Extracted data ->
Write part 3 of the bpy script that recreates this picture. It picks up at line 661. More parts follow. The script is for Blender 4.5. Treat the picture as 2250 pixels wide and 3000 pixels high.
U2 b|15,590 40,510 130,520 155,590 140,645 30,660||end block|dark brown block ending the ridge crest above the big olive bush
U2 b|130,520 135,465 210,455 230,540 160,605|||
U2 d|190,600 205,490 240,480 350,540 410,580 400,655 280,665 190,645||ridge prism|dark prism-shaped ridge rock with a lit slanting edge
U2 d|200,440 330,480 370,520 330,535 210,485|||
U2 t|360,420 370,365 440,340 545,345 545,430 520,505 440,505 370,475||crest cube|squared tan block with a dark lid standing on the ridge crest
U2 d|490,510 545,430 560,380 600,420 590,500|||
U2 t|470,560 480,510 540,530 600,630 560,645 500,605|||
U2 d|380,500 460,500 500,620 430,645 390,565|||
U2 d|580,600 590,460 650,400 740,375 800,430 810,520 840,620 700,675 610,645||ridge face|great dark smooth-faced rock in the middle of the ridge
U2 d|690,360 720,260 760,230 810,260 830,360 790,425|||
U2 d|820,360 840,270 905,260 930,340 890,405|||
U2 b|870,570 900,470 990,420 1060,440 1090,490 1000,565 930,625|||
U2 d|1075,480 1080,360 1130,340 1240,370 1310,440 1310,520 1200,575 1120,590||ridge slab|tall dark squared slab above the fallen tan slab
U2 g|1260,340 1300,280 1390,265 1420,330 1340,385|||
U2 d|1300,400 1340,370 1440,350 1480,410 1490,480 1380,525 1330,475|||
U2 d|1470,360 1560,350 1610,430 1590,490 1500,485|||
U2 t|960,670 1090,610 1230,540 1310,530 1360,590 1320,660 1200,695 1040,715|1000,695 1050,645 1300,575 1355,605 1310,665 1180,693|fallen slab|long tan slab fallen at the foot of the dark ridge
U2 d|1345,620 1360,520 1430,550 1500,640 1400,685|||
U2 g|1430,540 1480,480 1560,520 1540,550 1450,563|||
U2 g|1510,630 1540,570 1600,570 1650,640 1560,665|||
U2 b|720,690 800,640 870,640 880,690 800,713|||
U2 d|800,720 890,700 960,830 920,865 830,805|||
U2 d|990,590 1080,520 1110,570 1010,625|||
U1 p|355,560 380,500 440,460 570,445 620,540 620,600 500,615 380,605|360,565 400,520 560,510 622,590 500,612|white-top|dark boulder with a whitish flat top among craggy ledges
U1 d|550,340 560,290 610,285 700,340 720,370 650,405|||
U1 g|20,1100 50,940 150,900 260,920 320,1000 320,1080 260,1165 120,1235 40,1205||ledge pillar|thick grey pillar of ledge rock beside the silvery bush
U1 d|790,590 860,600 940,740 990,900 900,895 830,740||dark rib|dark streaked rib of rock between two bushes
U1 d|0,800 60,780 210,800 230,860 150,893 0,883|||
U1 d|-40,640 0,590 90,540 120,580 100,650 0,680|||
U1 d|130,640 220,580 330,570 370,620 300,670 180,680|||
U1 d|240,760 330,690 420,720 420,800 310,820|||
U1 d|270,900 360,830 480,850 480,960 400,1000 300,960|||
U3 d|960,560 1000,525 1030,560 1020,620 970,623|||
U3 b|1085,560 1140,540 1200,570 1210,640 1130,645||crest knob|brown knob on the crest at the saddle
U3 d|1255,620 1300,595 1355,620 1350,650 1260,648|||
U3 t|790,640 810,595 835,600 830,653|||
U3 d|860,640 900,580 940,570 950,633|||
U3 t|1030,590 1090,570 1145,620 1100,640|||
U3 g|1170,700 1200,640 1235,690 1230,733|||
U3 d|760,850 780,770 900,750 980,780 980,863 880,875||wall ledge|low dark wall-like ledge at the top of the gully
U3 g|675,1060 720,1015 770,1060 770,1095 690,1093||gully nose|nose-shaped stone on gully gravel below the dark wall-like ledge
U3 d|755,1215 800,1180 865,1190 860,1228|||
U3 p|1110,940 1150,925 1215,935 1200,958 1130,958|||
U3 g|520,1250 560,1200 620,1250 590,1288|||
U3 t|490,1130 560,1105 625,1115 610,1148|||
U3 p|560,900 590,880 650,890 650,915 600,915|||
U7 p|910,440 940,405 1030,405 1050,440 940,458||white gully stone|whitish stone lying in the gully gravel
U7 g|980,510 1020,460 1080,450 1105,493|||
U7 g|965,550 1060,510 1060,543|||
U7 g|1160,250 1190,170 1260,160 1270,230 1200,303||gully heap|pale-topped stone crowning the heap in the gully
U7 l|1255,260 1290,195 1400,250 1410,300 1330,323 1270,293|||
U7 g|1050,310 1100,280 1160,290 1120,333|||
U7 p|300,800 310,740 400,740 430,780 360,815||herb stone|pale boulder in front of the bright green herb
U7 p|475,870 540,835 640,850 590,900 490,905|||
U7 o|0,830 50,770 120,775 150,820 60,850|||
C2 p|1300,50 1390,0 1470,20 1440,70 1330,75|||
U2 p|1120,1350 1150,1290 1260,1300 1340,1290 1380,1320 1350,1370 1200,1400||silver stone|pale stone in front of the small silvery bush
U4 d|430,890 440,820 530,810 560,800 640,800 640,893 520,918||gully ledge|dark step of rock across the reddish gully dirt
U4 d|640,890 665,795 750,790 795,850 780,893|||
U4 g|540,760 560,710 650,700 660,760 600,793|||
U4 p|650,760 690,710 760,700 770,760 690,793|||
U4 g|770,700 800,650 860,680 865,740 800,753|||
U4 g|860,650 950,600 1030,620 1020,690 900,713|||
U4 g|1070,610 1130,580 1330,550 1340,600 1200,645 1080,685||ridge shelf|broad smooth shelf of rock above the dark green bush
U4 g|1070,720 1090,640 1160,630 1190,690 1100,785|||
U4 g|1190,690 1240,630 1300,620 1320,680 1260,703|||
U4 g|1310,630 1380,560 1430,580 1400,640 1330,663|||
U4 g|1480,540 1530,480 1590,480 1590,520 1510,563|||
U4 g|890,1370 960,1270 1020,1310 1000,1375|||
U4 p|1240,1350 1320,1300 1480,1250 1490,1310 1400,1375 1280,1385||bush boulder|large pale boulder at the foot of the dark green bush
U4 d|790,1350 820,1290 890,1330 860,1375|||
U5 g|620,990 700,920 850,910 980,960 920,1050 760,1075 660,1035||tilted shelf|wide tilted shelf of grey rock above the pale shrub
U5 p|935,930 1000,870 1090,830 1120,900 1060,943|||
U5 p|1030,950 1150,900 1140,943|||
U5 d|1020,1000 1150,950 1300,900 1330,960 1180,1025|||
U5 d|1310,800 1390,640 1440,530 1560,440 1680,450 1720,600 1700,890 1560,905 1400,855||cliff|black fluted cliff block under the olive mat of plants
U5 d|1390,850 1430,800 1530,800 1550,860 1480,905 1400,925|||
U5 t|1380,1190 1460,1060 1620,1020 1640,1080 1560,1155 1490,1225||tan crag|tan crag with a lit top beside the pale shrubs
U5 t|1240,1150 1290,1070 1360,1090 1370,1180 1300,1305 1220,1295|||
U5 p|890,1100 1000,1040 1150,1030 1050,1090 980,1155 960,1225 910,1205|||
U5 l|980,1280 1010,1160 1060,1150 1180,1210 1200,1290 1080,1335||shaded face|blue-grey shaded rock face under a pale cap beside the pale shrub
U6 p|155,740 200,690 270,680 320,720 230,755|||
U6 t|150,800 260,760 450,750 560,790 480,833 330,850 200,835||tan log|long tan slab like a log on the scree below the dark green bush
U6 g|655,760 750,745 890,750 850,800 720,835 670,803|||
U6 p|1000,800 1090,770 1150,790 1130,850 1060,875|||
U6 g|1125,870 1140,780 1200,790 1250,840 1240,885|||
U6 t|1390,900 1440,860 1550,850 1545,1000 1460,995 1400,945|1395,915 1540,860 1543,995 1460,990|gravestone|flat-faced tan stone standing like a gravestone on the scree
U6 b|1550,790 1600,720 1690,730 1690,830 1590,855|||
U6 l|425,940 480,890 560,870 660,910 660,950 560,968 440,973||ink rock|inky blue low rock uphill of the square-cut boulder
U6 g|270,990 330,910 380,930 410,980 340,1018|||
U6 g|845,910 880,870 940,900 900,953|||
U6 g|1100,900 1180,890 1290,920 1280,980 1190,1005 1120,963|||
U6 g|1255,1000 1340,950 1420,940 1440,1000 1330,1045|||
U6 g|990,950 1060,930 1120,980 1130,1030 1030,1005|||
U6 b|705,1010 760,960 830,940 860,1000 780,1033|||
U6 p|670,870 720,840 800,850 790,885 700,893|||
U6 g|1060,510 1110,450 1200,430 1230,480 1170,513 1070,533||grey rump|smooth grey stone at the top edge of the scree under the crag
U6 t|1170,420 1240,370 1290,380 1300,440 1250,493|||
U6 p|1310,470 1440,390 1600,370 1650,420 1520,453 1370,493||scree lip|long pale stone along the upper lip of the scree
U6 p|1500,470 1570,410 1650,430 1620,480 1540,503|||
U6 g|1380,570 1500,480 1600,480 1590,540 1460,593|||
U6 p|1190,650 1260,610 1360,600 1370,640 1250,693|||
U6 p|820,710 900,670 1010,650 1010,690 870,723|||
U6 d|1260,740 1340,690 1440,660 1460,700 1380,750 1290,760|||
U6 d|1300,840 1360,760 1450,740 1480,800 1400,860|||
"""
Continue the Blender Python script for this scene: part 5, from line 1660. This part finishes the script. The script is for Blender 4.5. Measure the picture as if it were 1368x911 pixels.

What this task involves -> Gather up every line from the listing above in which the word "pixels" occurs.

Complete answer ->
Write part 3 of the bpy script that recreates this picture. It picks up at line 661. More parts follow. The script is for Blender 4.5. Treat the picture as 2250 pixels wide and 3000 pixels high.
Continue the Blender Python script for this scene: part 5, from line 1660. This part finishes the script. The script is for Blender 4.5. Measure the picture as if it were 1368x911 pixels.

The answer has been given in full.